In the time of Hipparchus, the equinox occurred when the Sun entered the constellation Aries, or "first point of Aries." The star signs in astrology are also based on the observations of Hipparchus. In modern times, the Sun rises in Pisces on the day of the equinox due to precession of equinoxes. Although Hipparchus's work has been lost, it is quoted by Ptolemy in Almagest.

The Julian calendar drifts by one day every 138 years. In 8 BC, Augustus removed one day from the month February and added it to August, putting the calendar an additional day out of alignment. At the time of the Council of Nicene in 335, the equinox occurred on March 21.[1] The Gregorian calendar reestablished the alignment at the time of Nicene.

Later history

By the Middle Ages it had become apparent that the calendar was not precisely accurate. Caesar had arranged it so that the winter solstice occurred on December 25, the traditional date of the rebirth of the sun, but by the 16th century AD it was falling around December 11. This had happened because in reality a year lasts slightly less than 365¼ days and so leap years need to occur slightly less often than once every four years in order for the solstice to remain at a constant point in the calendar. Pope Gregory XIII, in his capacity as Pontifex Maximus (which the popes had inherited from the Roman emperors after the fall of the Roman Empire), instituted a change, and this revised calendar is known as the Gregorian Calendar.
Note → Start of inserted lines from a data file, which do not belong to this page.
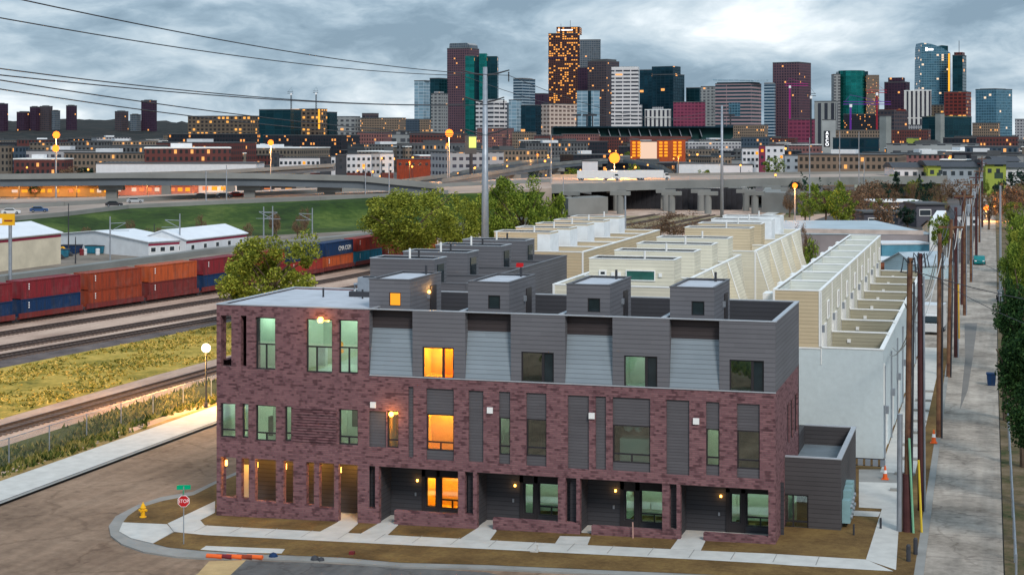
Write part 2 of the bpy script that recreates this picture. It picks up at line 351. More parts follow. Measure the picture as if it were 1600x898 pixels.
# the corner lot: kerb, soil, walks
kerb = GP([(336, 753), (301, 769.5), (251, 778), (213, 791), (180.5, 808), (170, 823), (173, 838), (190, 851), (225, 863.5), (276, 871), (318, 873.5), (415, 875), (535, 880), (625, 887), (760, 890), (1000, 901), (1440, 925)])
far = [(31.15, 160), (-1.3, 160)]
block = kerb+far
sheet('lot_kerb', block, .06, conc_old, thick=.18)
soilp = GP([(336, 758), (303, 775), (255, 784), (218, 795), (200, 808), (192, 818), (261, 821), (273, 833), (239, 851), (262, 857), (312, 862), (415, 868), (535, 873), (625, 881), (760, 884.5), (1000, 895), (1425, 918)])+[(31.1, 159), (-1.0, 159)]
sheet('soil', soilp, .075, soil)
sheet('kerb_ramp', GP([(192, 818), (261, 821), (271, 833), (239, 851), (205, 843), (186, 832)]), .079, conc)
sheet('front_walk', GP([(262, 820), (309, 810), (320, 823), (500, 832.6), (720, 844), (868, 851.5), (1098, 862.7), (1353, 876.5), (1396, 895), (1240, 886), (1098, 877), (718, 858), (493, 846.7), (320, 838), (272, 833)]), .083, conc)
sheet('side_walk', GP([(336, 785), (336, 803), (309, 817), (290, 826), (262, 820)]), .087, conc)
sheet('strip_walk', GP([(313, 861), (322, 855), (445, 860), (440, 867), (380, 866)]), .083, conc)
for i, p in enumerate([[(529, 805), (559, 807), (559, 821), (542, 836), (500, 833), (528, 818)], [(592, 806), (615, 808), (622, 823), (605, 839), (563, 836.5), (590, 821)],
          [(746, 818), (769, 819), (776, 832), (765, 847), (719, 844.5), (745, 828)], [(875, 840), (923, 841), (918, 854), (867, 852)],
          [(1064, 834), (1097.7, 835), (1102, 848.5), (1095, 862.8), (1047.6, 860.5), (1059, 845)]]):
    sheet('entry_walk', GP(p), .091, conc)
sheet('drive_apron', [(29.35, 16.5), (31.1, 16.5), (31.1, 158), (29.35, 158)], .081, conc)
sheet('alley_walk', GP([(1342, 755), (1408, 757), (1408, 790), (1404, 830), (1400, 893), (1353, 877), (1378, 797), (1342, 795)]), .0875, conc)
sheet('garden_walk', GP([(1334, 800), (1376, 802), (1372, 810), (1330, 808)]), .0915, conc)
sheet('alley', [(31.15, -6), (35.3, -6), (35.3, 60), (35.6, 160), (36, 420), (33, 420), (32, 160), (31.15, 60)], .02, alley_m)
sheet('alley_patch', GP([(1507, 505), (1527, 505), (1520, 560), (1512, 610), (1500, 640), (1508, 560)]), .026, ground2('alley_mend', [(.15, .14, .13), (.2, .185, .17)], .3))
sheet('dirt_east', [(35.35, -20), (60, -20), (60, 420), (36.05, 420), (35.65, 160), (35.35, 60)], .0, ground2('east_yard', [(.03, .05, .015), (.12, .09, .05), (.2, .15, .1)], .3))
sheet('alley_apron', GP([(1342, 735), (1410, 735), (1410, 768), (1342, 768)]), .079, conc_old)
sheet('east_lane', [(27, 68), (31.9, 68), (32, 158), (20, 158), (20, 90), (27, 90)], .082, alley_m)
# expansion joints as shallow grooves are real thin strips of darker old concrete
for k in range(17):
    x = .5+1.72*k; a = FY
    y0 = -1.15-.0*k; 
    sheet('walk_joint', [(x, -3.25+.02*k), (x+.035, -3.25+.02*k), (x+.035, -1.9+.02*k), (x, -1.9+.02*k)], .095, conc_old)
# yard, embankment, highway
sheet('work_yard', [(-130, 60), (-60, 96), (-55, 185), (-72, 230), (-150, 150)], .0, yard_m)
BZ = 6.
def zpx(px): return 2.5+3.5*min(1, max(0, (px-20)/842))
def zhi(x, y):
    xc = (x-CAMX)*CO+(y-CAMY)*SI; d = -(x-CAMX)*SI+(y-CAMY)*CO; return zpx(CX+F*xc/d)
def GH(px, py): return G(px, py, zpx(px))
top = [(-160, 356), (20, 345), (100, 338), (200, 326), (350, 319), (500, 313), (700, 303), (862, 294)]
bot = [(-160, 405), (20, 396), (100, 387), (200, 381), (350, 373), (500, 366), (700, 350), (862, 335)]
mb = MB()
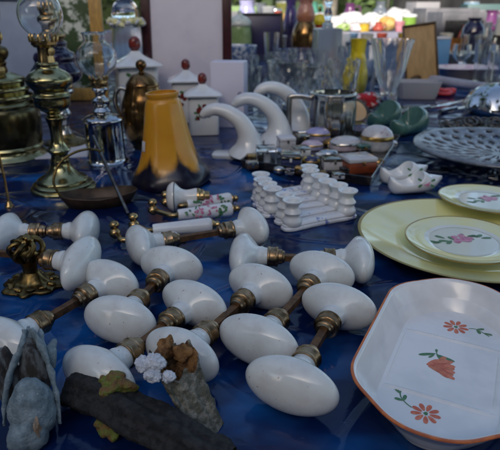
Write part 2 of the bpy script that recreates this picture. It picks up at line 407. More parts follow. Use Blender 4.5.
def collar_mesh():
    mb = MB(); M = R(-PI / 2, 'Y')   # local z -> -x
    pr = [(.0094, .0295), (.0107, .0295), (.0112, .0302), (.0112, .0318), (.0106, .0326), (.0107, .0335), (.0107, .0385), (.0112, .0393), (.0110, .0408), (.0102, .0415), (.0084, .0418), (.0082, .0455), (.0070, .0462), (.0064, .0485), (.003, .0487)]
    mb.lathe(pr, 40, M=M); return mb
_k0 = None
KNOB, COLLAR = None, None
def add_knob(root, cx, flip, roll=0, z=HS + .0006, y=0, rz=0):
    global KNOB, COLLAR
    if KNOB is None:
        k = knob_mesh().build('knob', porcelain, root); c = collar_mesh().build('collar', collarbrass, k)
        KNOB, COLLAR = k, c
    else:
        k = KNOB.copy(); COL.objects.link(k); k.parent = root
        c = COLLAR.copy(); COL.objects.link(c); c.parent = k
    kv = random.Random(int(abs(cx) * 1e6) + flip); k.scale = (1, kv.uniform(.965, 1.03), kv.uniform(.97, 1.02))
    k.location = (cx, y, z); k.rotation_euler = (roll, 0, (PI if flip else 0) + rz)
    return k
def knob_set(pa, pb, label, rolls=(0, 0)):
    A, B = G(*pa, HS), G(*pb, HS); mid = (A + B) / 2; d = B - A; L = d.length
    t = thing('door_knob_set', label, 'door knobs', (mid.x, mid.y, 0), math.atan2(d.y, d.x), 'double porcelain door knobs')
    add_knob(t, L / 2, False, rolls[0]); add_knob(t, -L / 2, True, rolls[1])
    s = MB(); h = L / 2 - .046
    s.tube([(-h, 0, HS), (h, 0, HS)], .0046, 4, square=True); s.build('spindle', rust, t, smooth=False)
    return t
knob_set((290, 388), (339, 306), 'white porcelain knob pair nearest the orange rimmed dish, large speckled oval in front')
knob_set((257, 343), (322, 272), 'white porcelain knob pair just behind the frontmost oval, long bare spindle')
knob_set((180, 357), (261, 286), 'white porcelain knob pair whose near oval sits behind the white crystals')
knob_set((97, 378), (195, 303), 'white porcelain knob pair whose near oval is half hidden by the black log')
knob_set((119, 322), (172, 266), 'white porcelain knob pair in the middle left, near oval lying over short spindle')
knob_set((3, 345), (112, 281), 'white porcelain knob pair on a long rusty spindle, near knob beside the grey pod')
knob_set((241, 256), (362, 260), 'white porcelain knob pair lying crosswise in front of the small twin candlesticks')
knob_set((254, 226), (138, 246), 'white porcelain knob pair lying crosswise beside the white lever handles')
knob_set((88, 231), (6, 233), 'white porcelain knob pair lying crosswise at the left behind the ornate brass foot')

# ornate brass bracket with a knob
def ornate():
    p = G(33, 286); t = thing('ornate_knob_mount', 'ornate aged brass foot with scrolls carrying one white knob', 'door knob', (p.x, p.y, 0), math.radians(-12))
    b = MB()
    wob = lambda a, z: 1 + .10 * math.sin(8 * a) + .07 * math.sin(3 * a + 1) + .04 * math.sin(13 * a)
    pr = cr([(.028, 0), (.031, .0015), (.030, .004), (.023, .0062), (.017, .008), (.013, .012), (.009, .018)], 4)
    b.lathe(pr, 96, M=Matrix.Diagonal((1.0, .85, 1, 1)), wob=lambda a, z: 1 + (wob(a, z) - 1) * max(0, 1 - z / .014))
    for k in range(11):
        a = 2 * PI * k / 11; b.blob((.023 * math.cos(a), .020 * math.sin(a), .006), (.0045, .0045, .003), k, .2, 10, 8)
    b.build('base_plate', brass_dark, t)
    s = MB(); s.lathe(cr([(.009, .010), (.0075, .018), (.0085, .026), (.011, .032)], 4), 24); s.build('post', brass_dark, t)
    h = MB()
    h.blob((-.001, 0, .038), (.012, .011, .012), 3, .15)
    for k in range(7):
        a = 2 * PI * k / 7
        pts = [(.010 * math.cos(a), .010 * math.sin(a), .034), (.017 * math.cos(a), .017 * math.sin(a), .041), (.016 * math.cos(a + .4), .016 * math.sin(a + .4), .050), (.009 * math.cos(a + .7), .009 * math.sin(a + .7), .053), (.008 * math.cos(a + .9), .008 * math.sin(a + .9), .047)]
        h.tube(cr(pts, 4), [.0034 - .0001 * i for i in range(17)], 8)
    h.blob((0, 0, .055), (.007, .007, .005), 5, .2)
    h.build('scroll_head', brass_dark, t)
    add_knob(t, .063, False, .25, .034)
    s = MB(); s.tube([(-.075, 0, .036), (.012, 0, .036)], .0042, 4, square=True); s.build('spindle', rust, t, smooth=False)
ornate()

# round white knob with a black ring
def ring_knob():
    a, b = G(172, 200, .018), G(207, 198, .018); d = b - a
    t = thing('round_pull', 'single round white knob with a thin black ring and brass collar', 'door knob', (a.x, a.y, 0), math.atan2(d.y, d.x) - .12)
    m = MB(); M = T(0, 0, .0225) @ R(PI / 2, 'Y')
    pr = cr([(.001, -.008), (.010, -.0075), (.017, -.005), (.0215, 0), (.0225, .004)], 4)
    m.lathe(pr, 40, M=M, cap1=False)
    pr2 = cr([(.0215, .0052), (.018, .008), (.0125, .014), (.0105, .022), (.0125, .034), (.012, .038)], 4)
    m.lathe([(.0224, .004), (.0224, .0052)], 40, mi=1, M=M, cap0=False, cap1=False)
    m.lathe(pr2, 40, M=M, cap0=False)
    m.build('knob', [mat('cream_glaze', (.74, .73, .70), .15, coat=.4), blackplastic], t)
    c = MB(); c.lathe([(.010, .037), (.0125, .037), (.0128, .040), (.0112, .042), (.0112, .046), (.0085, .048), (.0075, .055), (.003, .056)], 32, M=M); c.build('collar', brass, t)
ring_knob()

# lever handles
def lever(p_fin, p_a, p_b, label, mats, z=.012, floral=False, rz=0):
    F, A, B = G(*p_fin, z), G(*p_a, z), G(*p_b, z); d = B - A; L = d.length; ang = math.atan2(d.y, d.x)
    t = thing('lever_handle', label, 'door handle', (A.x, A.y, 0), ang, 'porcelain lever handles')
    h = MB(); M = T(0, 0, z) @ R(PI / 2, 'Y')
    h.lathe(cr([(.006, 0), (.0078, .002), (.0085, L * .3), (.0098, L * .75), (.0102, L - .004), (.008, L)], 5), 32, M=M)
    if floral:
        rnd = random.Random(int(p_a[0]))
        for k in range(44):
            u = rnd.uniform(.15, .85) * L; a = rnd.uniform(-.3, 1.5) - PI / 2 - .3
            rr_ = .0096 + .0009 * u / L
            pos = Vector((u, rr_ * math.sin(a) , z + rr_ * math.cos(a)))
            MM = Matrix.Translation(pos) @ R(-a, 'X')
            near = abs(u - L * .5) < L * .2
            h.petal(MM, 0, 0, rnd.uniform(0, 6), rnd.uniform(.003, .0065), rnd.uniform(.0016, .0034), 1 if near else 2, .0002)
    h.build('grip', mats, t)
    e = MB(); e.lathe([(.0085, L - .001), (.009, L), (.006, L + .003), (.0045, L + .005), (.0052, L + .008), (.003, L + .011), (.0005, L + .0118)], 24, M=M); e.build('tip', brass, t)
    fl = Matrix.Rotation(-ang, 4, 'Z') @ (F - A); n = MB()
    n.tube(cr([(.001, 0, z), (-.008, 0, z), (fl.x * .6, fl.y * .4, z), (fl.x, fl.y, z)], 4), .0038, 12)
    n.lathe(cr([(.0028, -.007), (.006, -.004), (.0075, 0), (.006, .004), (.004, .006), (.0058, .009), (.0064, .012), (.0045, .0155), (.0005, .017)], 4), 28, M=T(fl.x, fl.y, z))
    n.build('elbow', brass, t)
fm = [whiteglaze, pink_fl, leafgreen]
lever((153, 210), (178, 215), (232, 209), 'porcelain lever handle with pink flowers, nearer of the two flowered grips', fm, .014, True)
lever((166, 202), (187, 205), (231, 199), 'porcelain lever handle with pink flowers, lying behind the other flowered grip', fm, .014, True)
lever((134, 225), (153, 230), (212, 225), 'plain white porcelain lever handle with brass tip beside a knob spindle', [whiteglaze])
lever((115, 233), (128, 240), (178, 240), 'plain white porcelain lever handle half hidden under an oval knob', [whiteglaze], .010)

# small twin candlesticks
def candlesticks():
    A, B = G(292, 229), G(346, 218); d = B - A; L = d.length; ang = math.atan2(d.y, d.x)
    first = None
    col = cr([(.0128, 0), (.0132, .004), (.0118, .0075), (.0102, .011), (.0108, .014), (.0124, .0165), (.0104, .0195), (.0082, .023), (.0086, .026), (.0112, .0295), (.0134, .0315), (.0140, .0328), (.0133, .0340), (.0085, .0325), (.0068, .027), (.0005, .026)], 3)
    labels = ['frontmost white porcelain twin candlestick with blue sprigs on its bar',
              'white porcelain twin candlestick second from the front of the row',
              'white porcelain twin candlestick third from the front of the row',
              'white porcelain twin candlestick fourth from the front of the row',
              'white porcelain twin candlestick second from the back of the row',
              'rearmost white porcelain twin candlestick, next to the black trinket tray']
    parts = None
    mid = (A + B) / 2
    offs = [(0, 0, 0), (-.009, .024, .03), (-.024, .047, -.07), (-.031, .071, -.02), (-.040, .096, .09), (-.041, .121, .03)]
    for i, (ox, oy, oa) in enumerate(offs):
        t = thing('twin_candlestick', labels[i], 'candlestick', (mid.x + ox, mid.y + oy, 0), ang + oa, 'twin porcelain candlesticks in a row')
        if parts is None:
            b = MB(); n = 64; rings = []
            for ins, z in ((.0015, 0), (0, .0015), (0, .004), (.002, .006), (.0015, .0075), (.003, .0095), (.006, .0105)):
                ring = []
                for k in range(n):
                    a = 2 * PI * k / n; ca, sa = math.cos(a), math.sin(a)
                    hx, hy = L / 2 + .0155 - ins, .0125 - ins
                    x = hx * math.copysign(abs(ca) ** .45, ca); y = hy * math.copysign(abs(sa) ** .6, sa)
                    y *= .72 + .28 * min(1, abs(x) / (L / 2)) ** 2
                    ring.append((x, y, z))
                rings.append(ring)
            b.loft(rings); bo = b.build('bar', bluefloral, t)
            cs = []
            for sx in (-1, 1):
                c = MB(); c.lathe(col, 36, M=T(0, 0, 0)); o = c.build('candle_cup', whiteglaze, t, loc=(sx * L / 2, 0, .0085)); cs.append(o)
            parts = [bo] + cs
        else:
            for p in parts: copy_part(p, t)
candlesticks()

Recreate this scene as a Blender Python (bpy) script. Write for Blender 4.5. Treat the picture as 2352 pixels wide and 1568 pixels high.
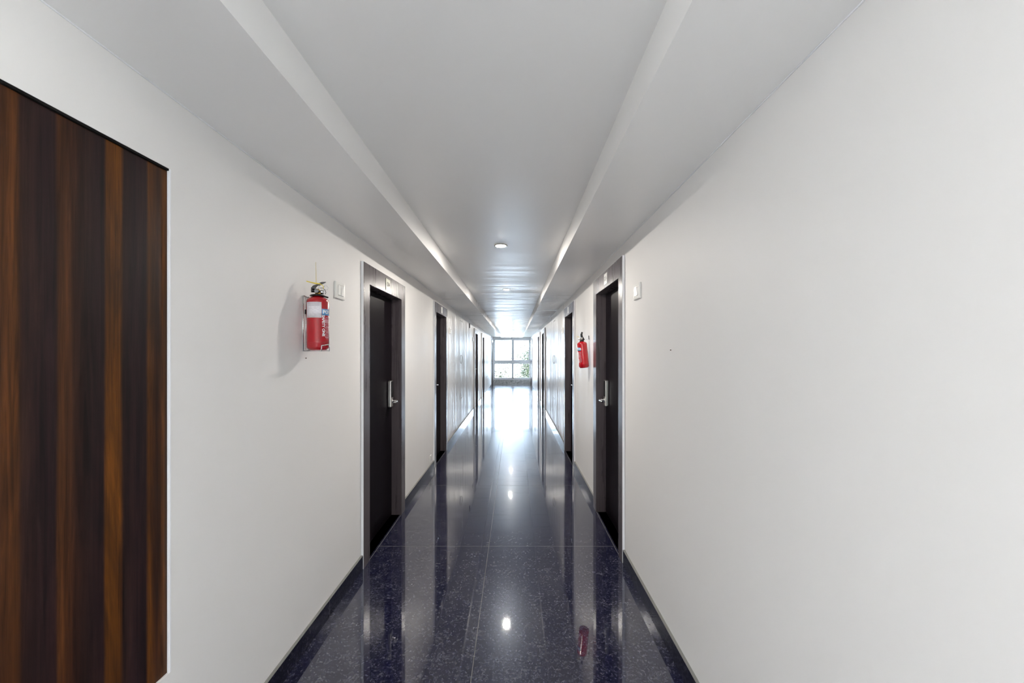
import bpy, bmesh, math, random
from mathutils import Vector, Matrix
random.seed(7)
PI = math.pi
SC = bpy.context.scene
COL = SC.collection
for o in list(bpy.data.objects): bpy.data.objects.remove(o)

# ------------------------------------------------------------------ camera
EYE = 1.57
cam_d = bpy.data.cameras.new('camera'); cam = bpy.data.objects.new('camera', cam_d); COL.objects.link(cam)
cam_d.sensor_width = 36; cam_d.lens = 14.0
cam_d.shift_x = -6/2352; cam_d.shift_y = 27.5/2352
cam_d.clip_start = 0.02; cam_d.clip_end = 500
cam.location = (0, 0, EYE); cam.rotation_euler = (PI/2, 0, 0)
SC.camera = cam
# ------------------------------------------------------------------ world, sun, exposure
w = bpy.data.worlds.new('sky'); SC.world = w; w.use_nodes = True
nt = w.node_tree; nt.nodes.clear()
wo = nt.nodes.new('ShaderNodeOutputWorld'); bg = nt.nodes.new('ShaderNodeBackground')
# bright bluish sky ahead (beyond the end window), a dimmer neutral one behind
tcw = nt.nodes.new('ShaderNodeTexCoord'); sxw = nt.nodes.new('ShaderNodeSeparateXYZ'); nt.links.new(tcw.outputs['Generated'], sxw.inputs[0])
rmp = nt.nodes.new('ShaderNodeMapRange'); rmp.inputs['From Min'].default_value = -.2; rmp.inputs['From Max'].default_value = .8; nt.links.new(sxw.outputs['Y'], rmp.inputs['Value'])
mxw = nt.nodes.new('ShaderNodeMixRGB'); mxw.inputs[1].default_value = (7.8, 7.7, 7.6, 1); mxw.inputs[2].default_value = (16.5, 19.5, 23.5, 1); nt.links.new(rmp.outputs[0], mxw.inputs[0])
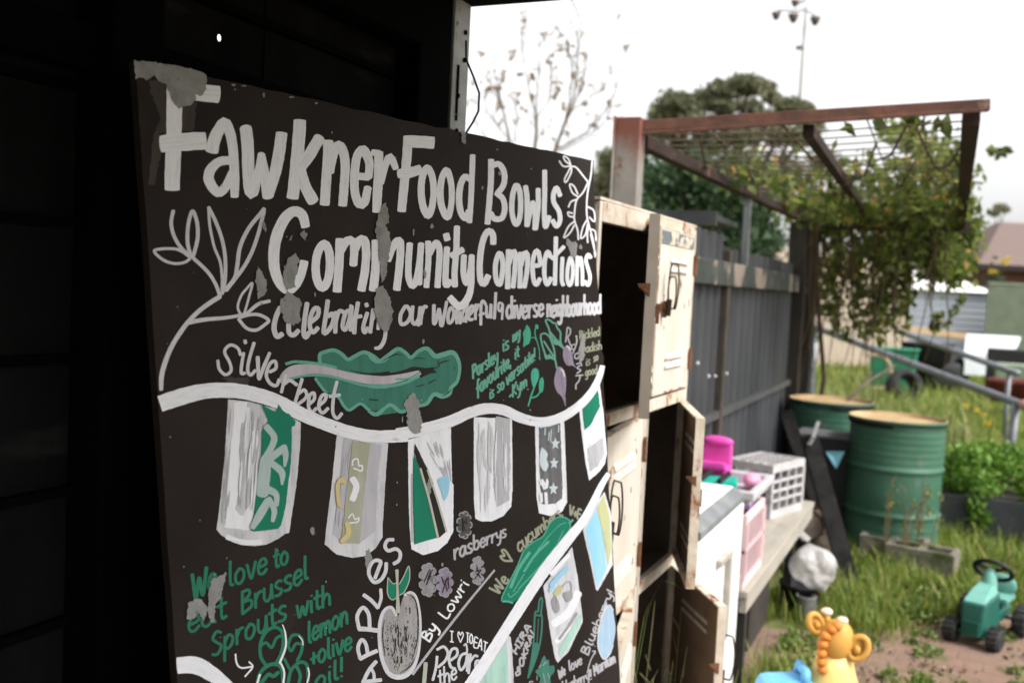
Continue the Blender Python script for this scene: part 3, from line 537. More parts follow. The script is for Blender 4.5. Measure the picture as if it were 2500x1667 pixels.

He removed ten days from the year 1582, bringing the winter solstice to December 21 (not quite where it was in Caesar's time), and then decreed that leap years should be dropped from every year ending in double zero, unless it was also divisible by 400. So, 1600 and 2000 were leap years, but 1700, 1800, and 1900 were not.

In 1582, however, the pope's writ no longer ran all over Europe, because of the Reformation. Protestant countries were very slow to adopt this new papal calendar, and Great Britain and its colonies did not adopt the new calendar until 1752, by which time the difference between the two calendars had risen to eleven days. The Act of Parliament that instituted the new calendar stipulated that all birthdays should be expressed on the new calendar. This is why, for example, that George Washington's birthday is celebrated on February 22, when he was actually born on February 11 [2] at a time when the old calendar was still in force.

References

  1. (335+135)/138 gives us 3.4 days of calendar drift, plus one day for Augustus's reform.